Olhar pra si mesmo deveria ser um desses hábitos que a gente aprende desde bem pequenino. Sabe? Como aprender que é preciso lavar as mãos antes de comer ou de escovar os dentes depois das refeições.
Olhar para dentro é algo doloroso. Não é fácil encarar as verdades sobre você mesmo e descobrir que mal se conhece na realidade. Vivemos nos autoafirmando, né? Colocando a selfie no instagram pra dizer “Eu sou saudável, corro todas as manhãs e vivo uma vida tranquila” ou “Sou bom e honesto, pago todos os meus impostos e contas em dia, leio dois livros por mês”. Mas e o que você tem lá no fundo? Cadê? Esses mesmos preconceitos que você nasceu sendo colocados como verdades. Até que ponto você enumera seus valores, até onde você vai pra realizar metas?

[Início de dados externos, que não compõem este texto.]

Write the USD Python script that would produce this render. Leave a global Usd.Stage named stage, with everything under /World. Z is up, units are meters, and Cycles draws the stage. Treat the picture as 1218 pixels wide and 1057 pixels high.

Pra que você acorda todas as manhãs?
Eu quero ainda formar uma família. E adoraria que ela pudesse ter todos os direitos que as outras famílias tem. Acredito que o mundo pode ser mais verdadeiro. Mais do que ser livre, acredito num mundo em que a gente liberte as pessoas. Sem medos. Somos todos iguais na imperfeição. É preciso ter coragem. Coragem de ser essa pessoa que você realmente é. Eu não tenho vergonha nenhuma de ser quem sou. Cresci sabendo que o amor é muito maior que tudo. Que nele não cabe gênero. Que nele não cabe cor. Que nele não cabe, principalmente, a exclusão. Encare seus dias com um olhar mais generoso. Olhe para si mesmo agora e responda: pra que você acorda todos os dias?
Imagino que não seja pra regar flores mortas.
Um abraço de alguém que mais do que ser homem ou ser gay, é um ser humano.